Und dann reiten Ingrid Klimke und ihr Butts Abraxxas beim abschließenden und alles entscheidenden Springen am Sonntag als Letzte in den Parcours. Nur in der Vielseitigkeit kennt man diese besondere Dramaturgie, dass der Führende nach Dressur und Gelände den Schlusspunkt setzen muss. Und das kann zur Hölle werden. Als die "Sonnenkönigin des Vielseitigkeitssport" wie sie in der ARD angekündigt wurde, die ersten Hindernisstangen poltern ließ, war das Aufstöhnen der Zuschauer bis weit in die Heide zu hören. Als die zweite Stange fiel und dann die dritte, hielten Tausende den Atem an. Die führende Ingrid Klimke stürzte mit 24 Fehlerpunkten auf Platz elf der Einzelwertung ab.

Ihr Unglück brachte Weltmeister Michael Jung auch auf den Thron in Europa. Und weil sich dahinter die junge Sandra Auffahrt mit ihrer neunjährigen Stute Opgun Louro Silber und Frank Ostholt mit Little Paint auch Bronze sicherte, wurde das große Ziel in Luhmühlen Wirklichkeit. Nach 38 Jahren erkämpfte sich das deutsche Vielseitigkeits-Team den Europameistertitel.

Eindrucksvoller hätte der deutsche Vielseitigkeits-Sport seine führende Rolle nicht demonstrieren können. Bundestrainer Hans Melzer aus Putensen, der vor Freude Luftsprünge machte, wich der Frage nach der Nominierung für die Olympischen Spiele im kommenden Jahr in London zwar noch aus. "Mindestens zwei Drittel der Spitzenreiter, die wir in Luhmühlen erlebt haben, werden sicher auch in London dabei sein. Aber wer für Deutschland unser Olympia-Gold verteidigt, da kann ja noch so viel passieren, mit den Reitern und mit den Pferden."

Natürlich aber war diese Europameisterschaft ein Meilenstein auf dem Weg nach London. Deshalb auch die Frage an den glücklosen Andreas Dibowski: "Wird dieser Sturz Auswirkungen für Sie und Fantasie haben?"

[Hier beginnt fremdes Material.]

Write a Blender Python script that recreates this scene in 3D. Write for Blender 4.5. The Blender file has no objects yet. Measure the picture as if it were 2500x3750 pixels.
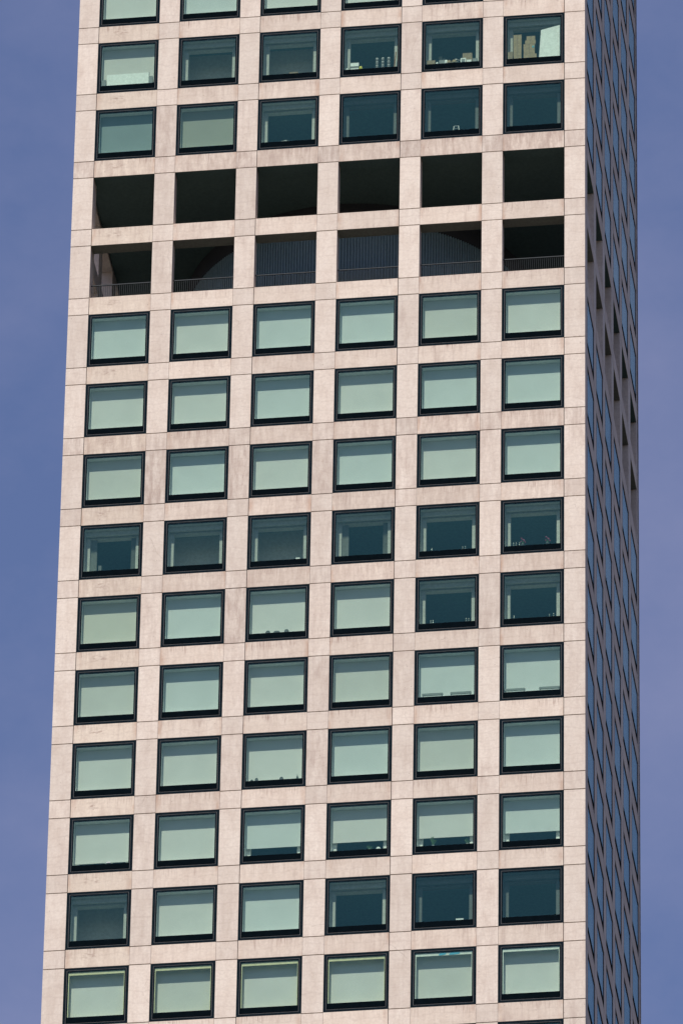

"Nein", kommt die Antwort ohne jedes Zögern. "Es war ein banales, ein dummes Missgeschick. Fantasia hatte das Hindernis 22 ganz kurz mit den Hinterbeinen angetickt. Die Folge war, dass sie mit den Vorderbeinen nicht richtig landete, einknickte und ich aus dem Sattel flog. Ich habe mich zwar schrecklich darüber geärgert, aber an der Qualität und den Fähigkeiten der Stute kommen deshalb keine Zweifel auf. Trotz dieses Tiefschlags war für erfreulich in Luhmühlen, dass Fantasia in der Dressur einen großen Schritt nach vorne gemacht hat. Vor zwei Monate hatte ich mit ihr in der Dressur ein Aha-Erlebnis. Wir haben das Training umgestellt und ich bin sicher, wir machen weitere, entscheidende Fortschritte."

Davon wird letztlich auch abhängen, ob der Mannschafts-Olympia-Sieger auch in London wieder einreiten wird. Denn zur großen Überraschung der Vielseitigkeits-Szene hat der Weltklasse-Reiter aus Döhle Anfang August sein Spitzenpferd Butts Leon nach Amerika verkauft. Er habe das Angebot einer italienischen Agentin für Spitzenpferde nicht ablehnen können. Für Sam, das Ausnahmepferd von Welt- und Europameisters Michael Jung wurden vor Monaten rund 800 000 Euro bezahlt. Das könnte auch für Butts Leon eine Richtlinie gewesen sein. Nina Ligon heißt die neue Besitzerin, eine 19-jährige Amerikanerin, die sich im internationalen Vielseitigkeitssport erste Sporen mit ihrem Sieg bei den Asien-Spielen verdient hat. Weil Nina Ligon für Thailand in London starten will, braucht sie ein Spitzenpferd.

Gewinner der Europameisterschaft ist aber auch die Turniergesellschaft Luhmühlen als Gastgeber. Mit 27 000 Besucher am Geländetag gab es einen Rekordbesuch.